- _What you are asked to do_
Repeat only the lines from the line containing "pt.over(np.clip((n2 - .5)" through the line containing "pt.c = np.minimum(pt.c * 1.15, .88)", both included, exactly as they stand.

★ ★ ★ ★

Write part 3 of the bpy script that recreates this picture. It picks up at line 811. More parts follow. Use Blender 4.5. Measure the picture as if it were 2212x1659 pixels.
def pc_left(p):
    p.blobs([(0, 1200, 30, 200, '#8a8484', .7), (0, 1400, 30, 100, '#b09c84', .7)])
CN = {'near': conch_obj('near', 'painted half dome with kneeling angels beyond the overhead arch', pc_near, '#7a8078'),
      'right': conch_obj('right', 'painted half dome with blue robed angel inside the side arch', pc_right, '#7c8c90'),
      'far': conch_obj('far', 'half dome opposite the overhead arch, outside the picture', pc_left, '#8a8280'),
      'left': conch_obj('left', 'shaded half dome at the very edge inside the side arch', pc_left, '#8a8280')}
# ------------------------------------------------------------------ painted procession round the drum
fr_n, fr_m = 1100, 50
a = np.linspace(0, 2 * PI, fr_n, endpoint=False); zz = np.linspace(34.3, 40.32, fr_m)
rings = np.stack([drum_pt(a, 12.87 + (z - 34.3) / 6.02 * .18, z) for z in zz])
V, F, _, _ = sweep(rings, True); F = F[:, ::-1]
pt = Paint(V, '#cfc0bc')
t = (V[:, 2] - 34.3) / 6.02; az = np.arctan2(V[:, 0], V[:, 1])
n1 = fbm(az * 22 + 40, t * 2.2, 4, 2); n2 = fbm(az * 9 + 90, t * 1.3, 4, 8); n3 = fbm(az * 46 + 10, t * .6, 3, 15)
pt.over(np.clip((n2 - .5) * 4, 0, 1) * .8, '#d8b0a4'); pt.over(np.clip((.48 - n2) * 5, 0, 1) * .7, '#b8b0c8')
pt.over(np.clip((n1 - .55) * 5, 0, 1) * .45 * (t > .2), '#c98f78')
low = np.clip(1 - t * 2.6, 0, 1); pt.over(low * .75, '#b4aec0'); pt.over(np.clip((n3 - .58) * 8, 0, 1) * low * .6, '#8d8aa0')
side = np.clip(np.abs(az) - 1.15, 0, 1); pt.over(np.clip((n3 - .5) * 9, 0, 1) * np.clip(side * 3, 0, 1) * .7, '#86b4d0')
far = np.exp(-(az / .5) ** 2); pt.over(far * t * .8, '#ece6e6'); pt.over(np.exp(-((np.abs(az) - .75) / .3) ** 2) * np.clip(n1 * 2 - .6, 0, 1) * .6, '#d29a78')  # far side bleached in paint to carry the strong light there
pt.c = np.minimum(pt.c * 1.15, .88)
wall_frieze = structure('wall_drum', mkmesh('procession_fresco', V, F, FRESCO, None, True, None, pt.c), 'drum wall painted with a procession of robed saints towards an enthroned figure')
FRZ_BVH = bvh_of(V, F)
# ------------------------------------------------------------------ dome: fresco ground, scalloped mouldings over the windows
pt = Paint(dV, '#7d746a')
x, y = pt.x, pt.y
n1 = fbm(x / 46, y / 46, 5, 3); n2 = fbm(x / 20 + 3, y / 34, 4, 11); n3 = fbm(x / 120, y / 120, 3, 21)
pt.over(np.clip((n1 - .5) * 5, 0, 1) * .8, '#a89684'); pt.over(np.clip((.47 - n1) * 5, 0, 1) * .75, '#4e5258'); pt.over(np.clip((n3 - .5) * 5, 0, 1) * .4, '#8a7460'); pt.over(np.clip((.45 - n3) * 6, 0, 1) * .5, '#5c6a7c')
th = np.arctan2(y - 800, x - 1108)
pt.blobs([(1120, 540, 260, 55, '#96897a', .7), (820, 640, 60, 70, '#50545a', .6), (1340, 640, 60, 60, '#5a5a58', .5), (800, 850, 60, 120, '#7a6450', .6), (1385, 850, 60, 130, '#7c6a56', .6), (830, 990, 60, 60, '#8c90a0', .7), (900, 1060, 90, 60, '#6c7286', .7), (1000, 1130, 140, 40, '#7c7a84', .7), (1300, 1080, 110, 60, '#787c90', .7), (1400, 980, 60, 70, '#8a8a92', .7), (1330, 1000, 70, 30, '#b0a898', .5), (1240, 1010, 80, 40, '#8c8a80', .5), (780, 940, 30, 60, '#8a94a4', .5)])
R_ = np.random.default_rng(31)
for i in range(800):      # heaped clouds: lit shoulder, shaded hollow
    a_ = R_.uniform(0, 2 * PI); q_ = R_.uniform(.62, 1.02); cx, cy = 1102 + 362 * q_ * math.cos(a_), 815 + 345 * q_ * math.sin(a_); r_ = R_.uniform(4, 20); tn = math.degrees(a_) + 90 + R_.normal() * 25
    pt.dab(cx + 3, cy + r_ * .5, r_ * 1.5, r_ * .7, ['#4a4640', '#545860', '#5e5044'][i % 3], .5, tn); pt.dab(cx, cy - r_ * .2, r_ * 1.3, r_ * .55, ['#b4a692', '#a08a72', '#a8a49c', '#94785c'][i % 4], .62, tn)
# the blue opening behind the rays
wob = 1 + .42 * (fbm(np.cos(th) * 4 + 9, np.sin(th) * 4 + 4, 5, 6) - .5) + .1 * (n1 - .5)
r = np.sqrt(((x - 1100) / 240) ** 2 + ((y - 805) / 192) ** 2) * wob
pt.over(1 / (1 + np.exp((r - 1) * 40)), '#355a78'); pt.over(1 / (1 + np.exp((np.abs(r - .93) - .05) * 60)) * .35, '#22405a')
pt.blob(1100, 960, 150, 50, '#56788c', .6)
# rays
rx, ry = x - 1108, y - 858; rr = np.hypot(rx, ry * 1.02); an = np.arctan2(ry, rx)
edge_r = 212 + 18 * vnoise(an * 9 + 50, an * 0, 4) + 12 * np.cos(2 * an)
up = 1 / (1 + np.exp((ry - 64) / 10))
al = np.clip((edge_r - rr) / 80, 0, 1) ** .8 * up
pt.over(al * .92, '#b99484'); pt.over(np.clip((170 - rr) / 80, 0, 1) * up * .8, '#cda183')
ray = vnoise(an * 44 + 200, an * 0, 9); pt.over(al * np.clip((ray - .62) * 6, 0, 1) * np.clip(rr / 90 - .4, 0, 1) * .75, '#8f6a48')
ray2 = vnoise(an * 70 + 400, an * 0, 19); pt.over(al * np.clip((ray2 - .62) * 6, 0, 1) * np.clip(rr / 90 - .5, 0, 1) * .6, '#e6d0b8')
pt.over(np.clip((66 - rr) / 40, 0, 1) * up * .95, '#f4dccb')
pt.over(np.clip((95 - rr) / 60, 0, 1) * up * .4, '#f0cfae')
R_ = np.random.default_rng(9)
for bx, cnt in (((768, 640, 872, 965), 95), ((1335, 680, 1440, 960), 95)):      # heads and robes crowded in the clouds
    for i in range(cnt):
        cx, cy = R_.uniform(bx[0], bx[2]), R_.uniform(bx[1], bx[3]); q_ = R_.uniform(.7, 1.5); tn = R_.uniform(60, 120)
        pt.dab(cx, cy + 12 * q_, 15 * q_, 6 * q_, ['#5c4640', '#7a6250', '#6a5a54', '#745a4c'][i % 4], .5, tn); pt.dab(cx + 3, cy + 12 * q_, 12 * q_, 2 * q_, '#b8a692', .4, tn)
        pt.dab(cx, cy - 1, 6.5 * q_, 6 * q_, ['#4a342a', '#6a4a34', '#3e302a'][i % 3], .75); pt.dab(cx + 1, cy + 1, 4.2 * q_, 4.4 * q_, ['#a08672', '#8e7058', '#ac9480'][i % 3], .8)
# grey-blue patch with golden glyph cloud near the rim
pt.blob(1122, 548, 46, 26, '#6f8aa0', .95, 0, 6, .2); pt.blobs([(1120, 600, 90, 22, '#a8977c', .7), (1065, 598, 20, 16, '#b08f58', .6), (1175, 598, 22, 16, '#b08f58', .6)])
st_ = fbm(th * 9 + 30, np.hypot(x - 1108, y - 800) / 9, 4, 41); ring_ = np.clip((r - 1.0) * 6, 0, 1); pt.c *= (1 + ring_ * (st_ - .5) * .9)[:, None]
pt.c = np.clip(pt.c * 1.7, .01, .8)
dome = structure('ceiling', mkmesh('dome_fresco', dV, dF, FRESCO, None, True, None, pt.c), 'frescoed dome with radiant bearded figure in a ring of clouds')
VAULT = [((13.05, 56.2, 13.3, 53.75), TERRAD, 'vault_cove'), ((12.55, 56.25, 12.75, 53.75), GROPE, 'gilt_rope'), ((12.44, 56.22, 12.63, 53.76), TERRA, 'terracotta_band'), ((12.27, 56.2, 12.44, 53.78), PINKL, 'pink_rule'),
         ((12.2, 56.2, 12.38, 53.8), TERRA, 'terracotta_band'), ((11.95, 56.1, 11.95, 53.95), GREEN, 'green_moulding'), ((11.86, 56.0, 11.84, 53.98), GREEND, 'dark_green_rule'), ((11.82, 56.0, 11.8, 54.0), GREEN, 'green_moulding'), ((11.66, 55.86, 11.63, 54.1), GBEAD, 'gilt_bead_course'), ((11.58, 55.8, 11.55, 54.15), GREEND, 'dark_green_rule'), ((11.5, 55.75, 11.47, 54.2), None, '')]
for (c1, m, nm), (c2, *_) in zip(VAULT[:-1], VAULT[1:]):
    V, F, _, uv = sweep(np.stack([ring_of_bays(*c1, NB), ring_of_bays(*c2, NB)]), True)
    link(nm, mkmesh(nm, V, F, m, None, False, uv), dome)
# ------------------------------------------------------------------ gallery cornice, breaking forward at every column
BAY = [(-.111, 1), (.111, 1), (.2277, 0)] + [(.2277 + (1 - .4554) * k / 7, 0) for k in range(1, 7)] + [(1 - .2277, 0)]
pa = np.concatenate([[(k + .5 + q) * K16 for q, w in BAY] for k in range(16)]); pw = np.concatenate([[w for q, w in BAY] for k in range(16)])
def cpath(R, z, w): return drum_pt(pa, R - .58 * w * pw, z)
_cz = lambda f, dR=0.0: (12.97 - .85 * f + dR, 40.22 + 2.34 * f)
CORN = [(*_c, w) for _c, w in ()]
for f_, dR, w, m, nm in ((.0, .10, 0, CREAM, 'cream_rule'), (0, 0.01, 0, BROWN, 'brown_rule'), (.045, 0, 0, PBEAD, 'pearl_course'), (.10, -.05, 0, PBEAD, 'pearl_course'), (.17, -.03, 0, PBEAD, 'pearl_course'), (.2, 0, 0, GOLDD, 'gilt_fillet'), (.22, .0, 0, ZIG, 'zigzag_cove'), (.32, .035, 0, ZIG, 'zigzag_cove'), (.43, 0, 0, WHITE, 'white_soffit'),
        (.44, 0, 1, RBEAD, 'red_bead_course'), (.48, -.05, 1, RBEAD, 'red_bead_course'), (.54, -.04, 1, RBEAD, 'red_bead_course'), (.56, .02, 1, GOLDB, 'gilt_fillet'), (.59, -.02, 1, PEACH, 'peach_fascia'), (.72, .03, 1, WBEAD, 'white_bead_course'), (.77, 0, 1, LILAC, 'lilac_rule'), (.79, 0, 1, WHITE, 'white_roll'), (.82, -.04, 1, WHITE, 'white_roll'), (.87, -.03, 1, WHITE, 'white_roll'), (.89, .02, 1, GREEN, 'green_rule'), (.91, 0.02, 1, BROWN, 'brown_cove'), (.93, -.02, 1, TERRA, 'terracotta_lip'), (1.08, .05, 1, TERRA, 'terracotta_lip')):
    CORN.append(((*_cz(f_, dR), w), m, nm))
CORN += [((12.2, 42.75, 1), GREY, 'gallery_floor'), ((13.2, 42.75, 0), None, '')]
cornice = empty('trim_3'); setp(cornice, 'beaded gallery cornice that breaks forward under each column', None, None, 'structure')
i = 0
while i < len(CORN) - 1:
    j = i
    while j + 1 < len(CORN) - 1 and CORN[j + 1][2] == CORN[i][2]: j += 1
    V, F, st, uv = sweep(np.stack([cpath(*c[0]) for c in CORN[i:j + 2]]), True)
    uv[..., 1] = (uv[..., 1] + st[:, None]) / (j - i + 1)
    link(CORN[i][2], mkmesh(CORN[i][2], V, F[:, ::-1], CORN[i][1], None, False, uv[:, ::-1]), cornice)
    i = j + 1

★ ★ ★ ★

- _Response to the task_
pt.over(np.clip((n2 - .5) * 4, 0, 1) * .8, '#d8b0a4'); pt.over(np.clip((.48 - n2) * 5, 0, 1) * .7, '#b8b0c8')
pt.over(np.clip((n1 - .55) * 5, 0, 1) * .45 * (t > .2), '#c98f78')
low = np.clip(1 - t * 2.6, 0, 1); pt.over(low * .75, '#b4aec0'); pt.over(np.clip((n3 - .58) * 8, 0, 1) * low * .6, '#8d8aa0')
side = np.clip(np.abs(az) - 1.15, 0, 1); pt.over(np.clip((n3 - .5) * 9, 0, 1) * np.clip(side * 3, 0, 1) * .7, '#86b4d0')
far = np.exp(-(az / .5) ** 2); pt.over(far * t * .8, '#ece6e6'); pt.over(np.exp(-((np.abs(az) - .75) / .3) ** 2) * np.clip(n1 * 2 - .6, 0, 1) * .6, '#d29a78')  # far side bleached in paint to carry the strong light there
pt.c = np.minimum(pt.c * 1.15, .88)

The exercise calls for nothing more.